DocketNumber: No. 00-17255; D.C. No. CV-98-00758-ECR
Filed Date: 5/10/2002
Status: Precedential
Modified Date: 11/5/2024
MEMORANDUM
1. The prison authorities did not deny Michael Epstein due process of law by disallowing visits from his wife, a former employee of a contractor for the Nevada Department of Prisons. “The denial of prison access to a particular visitor is well within the terms of confinement ordinarily contemplated by a prison sentence, and therefore is not independently protected by the Due Process Clause.” Ky. Dep’t of Corrs. v. Thompson, 490 U.S. 454, 461, 109 S.Ct. 1904, 104 L.Ed.2d 506 (1989) (internal quotation marks and citation omitted). Nor do the Nevada Department of Prisons regulations providing for visits by former prison staff with the permission of the prison authorities create a liberty interest protected by the Due Process Clause, because such permission is discretionary and the denial of such visits is within the possible terms of an inmate’s confinement. See Sandin v. Conner, 515 U.S. 472, 484-87, 115 S.Ct. 2293, 132 L.Ed.2d 418 (1995); Mujahid v. Meyer, 59 F.3d 931, 932 (9th Cir.1995) (per curiam).
2. Although the Nevada Department of Prisons regulations give prison authorities discretion to prohibit visits by former prison staff, this discretion may not be exercised arbitrarily. See Sandin, 515 U.S. at 487 n. 11, 115 S.Ct. 2293. The prison authorities argue that their decision to disallow Michael Epstein conjugal visits is based on a legitimate penological concern that, as a former prison employee with a knowledge of the state prison facilities, Epstein’s wife presents a security risk.
The Epsteins allege, however, that other inmates have been permitted visits by family members who are former prison employees. In particular, Michael Epstein’s affidavit opposing the motion for summary judgment states that he has personally witnessed another inmate, Todd Mulder, receive visits from his father, a former employee of the Nevada Department of Prisons. Contrary to the district court’s conclusion, this statement is admissible evidence, because it is “made on personal knowledge [and] set[s] forth specific facts showing that there is a genuine issue for trial.” See Fed.R.Civ.P. 56(e). The state failed to address this claim.

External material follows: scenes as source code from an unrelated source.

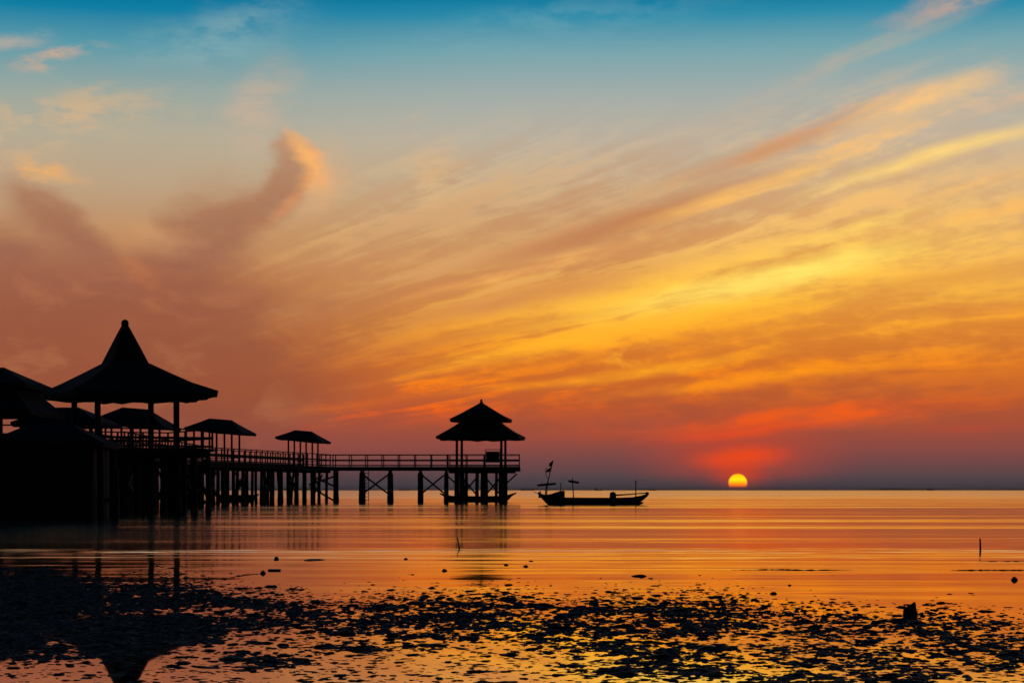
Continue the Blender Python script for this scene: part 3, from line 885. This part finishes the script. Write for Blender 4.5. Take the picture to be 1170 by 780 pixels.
BY = 168.0
bt = thing('fishing_boat', (x_at(678, BY), BY, 0), 'long wooden fishing boat with flag pole and cross masts moored near the sun', 'boat')
zs = lambda p: z_at(p, BY)
hx0, hx1 = x_at(614.5, BY), x_at(741.5, BY)
hull_mesh(hx0, hx1, BY, [(0, .06, zs(563.5), zs(561.0)), (.03, .28, zs(568), zs(562.8)), (.08, .62, zs(575), zs(565.2)), (.14, .85, -.25, zs(566.2)), (.25, 1, -.3, zs(567.3)),
                         (.5, 1.05, -.3, zs(567.6)), (.72, 1, -.28, zs(567.6)), (.86, .75, -.2, zs(567.0)), (.93, .45, zs(572.4), zs(565.3)), (.98, .18, zs(567), zs(563.2)), (1.0, .05, zs(563.6), zs(562.0))], .85).build('hull', 'boat_paint', bt, False)
def tb(name, pts, rad, mat='boat_trim', Y=BY, parent=None, n=7):
    P = []
    for p in pts:
        yy = Y + (p[2] if len(p) > 2 else 0)
        P.append((x_at(p[0], Y), yy, z_at(p[1], Y)))
    return MB().tube(P, rad, n).build(name, mat, parent or bt)
tb('stem_post', [(616.5, 568), (616.6, 563), (617.6, 560.3)], [.10, .09, .06])
tb('prow_post', [(738.5, 566), (739.6, 562.6), (739.8, 561.4)], [.12, .12, .1])
fm = tb('flag_pole', [(624, 568), (625.6, 552), (628.5, 539), (632.4, 525)], [.06, .05, .035, .02])
tb('pole_stay', [(622.6, 567), (623.6, 557), (626, 549)], .04)
def flag(name, pts):
    b = MB(); rg = []
    ring0 = [(x_at(p[0], BY), BY + .03 * math.sin(i * 2.1) + .02, z_at(p[1], BY)) for i, p in enumerate(pts)]
    ring1 = [(q[0], q[1] + .03, q[2]) for q in ring0]
    b.loft([ring0, ring1])
    return b.build(name, 'cloth_red', fm)
flag('flag', [(632.6, 524.6), (630.2, 526.4), (627.6, 528.4), (627.2, 531.6), (629.6, 532.6), (631.2, 529)])
flag('flag', [(629.9, 532.6), (627.8, 534), (625.4, 535.2), (623.6, 538.4), (627.6, 538.6), (628.8, 536.6)])
tb('streamer', [(624.2, 533, .05), (623.6, 538, .05), (624.2, 543.5, .05), (626.4, 546, .0)], .03)
tb('crossbar', [(613.8, 553.9), (619, 553.2), (624.6, 552.6), (630, 552.2), (635.2, 551.8)], [.085, .1, .095, .1, .08])
cb = MB().box((x_at(642.2, BY), BY, z_at(563.8, BY)), (.42, .7, .58)).build('engine_box', 'boat_paint', bt)
tb('fore_deck', [(622, 566.4), (630, 566.2), (636, 565.0), (641, 564.4)], [.14, .2, .26, .3], 'boat_paint')
tb('exhaust_pipe', [(640.6, 563), (640.6, 550.8)], .035)
tb('net_mast', [(655.4, 568.5), (654.6, 556), (654.1, 544.8)], [.05, .045, .035])
tb('crossbar', [(649.2, 548.6, .06), (654, 549.4, .06), (661.6, 550.6, .06)], [.09, .1, .09])
ho = MB()
ho.loft([[(x_at(696.6, BY), BY - .35, zs(568)), (x_at(696.6, BY), BY + .35, zs(568)), (x_at(697.2, BY), BY + .33, zs(561.8)), (x_at(697.2, BY), BY - .33, zs(561.8))],
         [(x_at(700.5, BY), BY - .4, zs(568)), (x_at(700.5, BY), BY + .4, zs(568)), (x_at(700.5, BY), BY + .36, zs(560.8)), (x_at(700.5, BY), BY - .36, zs(560.8))],
         [(x_at(704.0, BY), BY - .35, zs(568)), (x_at(704.0, BY), BY + .35, zs(568)), (x_at(703.2, BY), BY + .3, zs(562)), (x_at(703.2, BY), BY - .3, zs(562))]])
ho.build('wheel_box', 'boat_paint', bt)
tb('stern_mast', [(726.4, 568), (726.5, 549)], [.05, .04])
tb('mast_head', [(726.5, 551.2), (726.5, 548.0)], [.07, .05])
tb('boom', [(703.5, 564.8), (714, 564.3), (726, 563.3), (738.8, 562.3)], [.07, .06, .045, .05])
tb('rudder_blade', [(727.5, 575), (732, 574.2), (735.4, 573.0)], [.14, .1, .05], 'boat_paint')

tb('mooring_rope', [(617, 561.5), (613.5, 562.5), (610, 561.0)], .025)
def small_boat(px0, px1, Y, ytop, label, ends):
    o = thing('moored_boat', (x_at((px0 + px1) / 2, Y), Y, 0), label, 'boat', 'low boats moored behind the pier')
    zt = z_at(ytop, Y)
    e0, e1 = z_at(ends[0], Y), z_at(ends[1], Y)
    hull_mesh(x_at(px0, Y), x_at(px1, Y), Y, [(0, .05, e0 - .12, e0), (.06, .35, e0 - .4, e0 - .12), (.15, .8, -.2, zt + .05), (.5, 1, -.25, zt), (.85, .8, -.2, zt + .05), (.94, .35, e1 - .4, e1 - .12), (1, .05, e1 - .12, e1)], .75).build('hull', 'boat_paint', o)
    for f in (.3, .55, .75):
        x = x_at(px0 + (px1 - px0) * f, Y)
        MB().box((x, Y, zt - .06), (.22, 1.5, .05)).build('thwart', 'boat_trim', o)
    return o
small_boat(502.5, 590, 210, 566.0, 'low boat with upturned ends moored behind the two-tiered pavilion piles', (562.2, 561.6))
small_boat(244, 296, 205, 564.6, 'low boat moored behind the dense piles under the pier shelter', (562.6, 563.0))

# ------------------------------------------------------------------ lone stakes, stones and mud bars in the shallows
def ground(px, py):
    Y = EYE * FPX / (py - HOR)
    return (px - 585) / FPX * Y, Y

x, y = ground(1120, 628.5)
u = y / FPX
k = MB().tube([(x, y, -.3), (x + .002, y, 5 * u), (x - .004, y, 14.5 * u)], [1.2 * u, 1.1 * u, .9 * u], 8).build('mooring_stake', 'pile_wood', None, True)
tag(k, 'short upright stake alone in the water at far right', 'stake')
x, y = ground(524, 627)
u = y / FPX
k = MB().tube([(x, y, -.3), (x + .8 * u, y, 3 * u), (x - .4 * u, y, 8 * u), (x - 1.8 * u, y, 14 * u)], [1.0 * u, .9 * u, .8 * u, .6 * u], 8).build('bent_stick', 'pile_wood', None, True)
tag(k, 'thin bent stick poking out of the water below the two-tiered pavilion', 'stick')

def lump(rnd, n=9, rings=3, jag=.28, flat=1.0):
    """irregular low dome of radius 1 and height 1, base sunk under the water"""
    ph = [rnd.uniform(0, 6.28) for _ in range(4)]
    rj = [1 + jag * (0.6 * math.sin(2 * 6.283 * j / n + ph[0]) + .5 * math.sin(3 * 6.283 * j / n + ph[1])) + rnd.uniform(-jag, jag) * .5 for j in range(n)]
    v = []; f = []
    ox, oy = rnd.uniform(-.3, .3), rnd.uniform(-.3, .3)
    for i in range(rings):
        q = i / rings
        rad = (1.06, .86, .52, .3)[i]
        z = (-.7, .30, .78, .95)[i]
        for j in range(n):
            a = 6.283 * j / n
            zz = z * (1 + (rnd.uniform(-.35, .35) if i else 0))
            v.append((rad * rj[j] * math.cos(a) + ox * q, rad * rj[j] * math.sin(a) + oy * q, zz))
    v.append((ox, oy, 1.0 * rnd.uniform(.75, 1.1)))
    for i in range(rings - 1):
        for j in range(n):
            f.append((i * n + j, i * n + (j + 1) % n, (i + 1) * n + (j + 1) % n, (i + 1) * n + j))
    for j in range(n):
        f.append(((rings - 1) * n + j, (rings - 1) * n + (j + 1) % n, rings * n))
    return v, f

def stone(px, py, w_px, h_px, label, name='stone', mat='rock', cat='stone', depth=1.0, seed=0):
    x, y = ground(px, py)
    u = y / FPX
    v, f = lump(random.Random(seed + int(px)), 11, 4, .22)
    b = MB(); b.v = [(x + p[0] * w_px * u / 2, y + p[1] * w_px * u / 2 * depth, p[2] * h_px * u) for p in v]; b.f = f
    # origin at the foot of the stone
    o = thing_origin(b, name, mat, (x, y, 0))
    return tag(o, label, cat)

def thing_origin(b, name, mat, loc):
    b.v = [(p[0] - loc[0], p[1] - loc[1], p[2] - loc[2]) for p in b.v]
    o = b.build(name, mat)
    o.location = loc
    return o

# the jagged upright rock at the right of the mud
x, y = ground(1040, 702)
u = y / FPX
rk = MB()
prof = [(-9, 0), (-8.2, 6), (-6.6, 11.5), (-4.6, 9), (-2.6, 11), (1.2, 13), (4.2, 15.2), (5.6, 15.6), (6.4, 8), (7.6, 2.2), (7.8, 0)]
r0 = [(x + p[0] * u, y - 4 * u, p[1] * u * .9) for p in prof]
r1 = [(x + p[0] * u * .97, y + 1 * u, p[1] * u) for p in prof]
r2 = [(x + p[0] * u * .8, y + 6 * u, p[1] * u * .75) for p in prof]
for r_ in (r0, r1, r2):
    r_[0] = (r_[0][0], r_[0][1], -.06); r_[-1] = (r_[-1][0], r_[-1][1], -.06)
rk.loft([r0, r1, r2])
tag(thing_origin(rk, 'jagged_rock', 'rock', (x, y, 0)), 'jagged upright rock at the right rim of the mud clods, tallest there', 'rock')

stone(301, 654.5, 7, 3.4, 'small pointed stone at the tip of the mud line under the pier', seed=1)
stone(316, 638.5, 7, 3.4, 'small pointed stone in the water left of the long mud hump', seed=2)
stone(358, 639.0, 25, 1.6, 'long low mud hump in the water under the pier shelters', 'mud_hump', 'wet_mud', 'mud hump', 2.5, seed=3)
stone(508, 651.5, 6, 2.4, 'small round stone left of the two-tiered pavilion reflection', seed=4)
stone(578.5, 645, 6, 1.8, 'small flat stone right of the bent stick', seed=5)
stone(600, 646.5, 9, 1.8, 'wider of two small flat stones right of the pavilion reflection', seed=6, depth=1.6)
stone(607, 640.5, 5, 1.2, 'tiny flat stone just behind the wider flat stone', seed=7)
stone(731, 657.5, 18, 2.0, 'long flat stone alone below the fishing boat', seed=8, depth=1.5)
stone(1159, 662, 9, 3.6, 'round dark stone alone at far right below the stake', seed=9)
stone(883, 677.5, 9, 2.2, 'small stone in front of the mud rim under the sun', seed=10)
stone(902, 668, 5, 1.4, 'tiny stone alone in the water under the sun', seed=11)
stone(464, 638, 5, 1.4, 'tiny stone in the water left of the bent stick', seed=12)
# floating plank beside the pointed stone
x, y = ground(313.5, 651)
u = y / FPX
pl = MB().box((0, 0, .008), (14 * u, .12, .03), R(2))
po = pl.build('floating_plank', 'pile_wood'); po.location = (x, y, 0)
tag(po, 'short dark plank floating beside the small pointed stone', 'plank')
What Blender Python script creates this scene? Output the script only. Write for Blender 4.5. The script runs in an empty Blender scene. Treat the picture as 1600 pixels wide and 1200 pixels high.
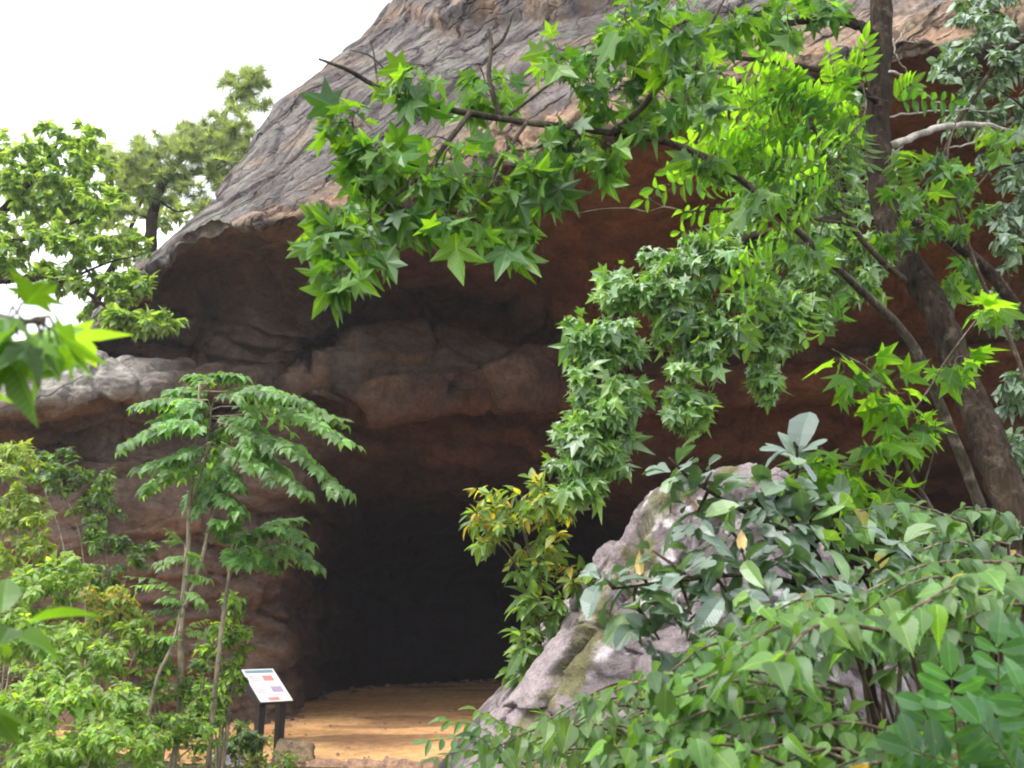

Drawing all reasonable inferences in favor of the Epsteins, Kling v. Hallmark Cards Inc., 225 F.3d 1030, 1035 (9th Cir. 2000), we conclude that this evidence raises a genuine issue of material fact as to whether the prison authorities treated Epstein differently than other similarly situated inmates without a rational penological justification. See McElyea v. Babbitt, 833 F.2d 196, 197-98 (9th Cir.1987). We therefore reverse the district court’s grant of summary judgment for the defendants and remand for trial on Michael Epstein’s equal protection claim.
3. We deny Michael Epstein’s motion for appointment of counsel on appeal but instruct the district court to appoint counsel on remand.
REVERSED and REMANDED.
This disposition is not appropriate for publication and may not be cited to or by the courts of this circuit except as may be provided by Ninth Circuit Rule 36-3.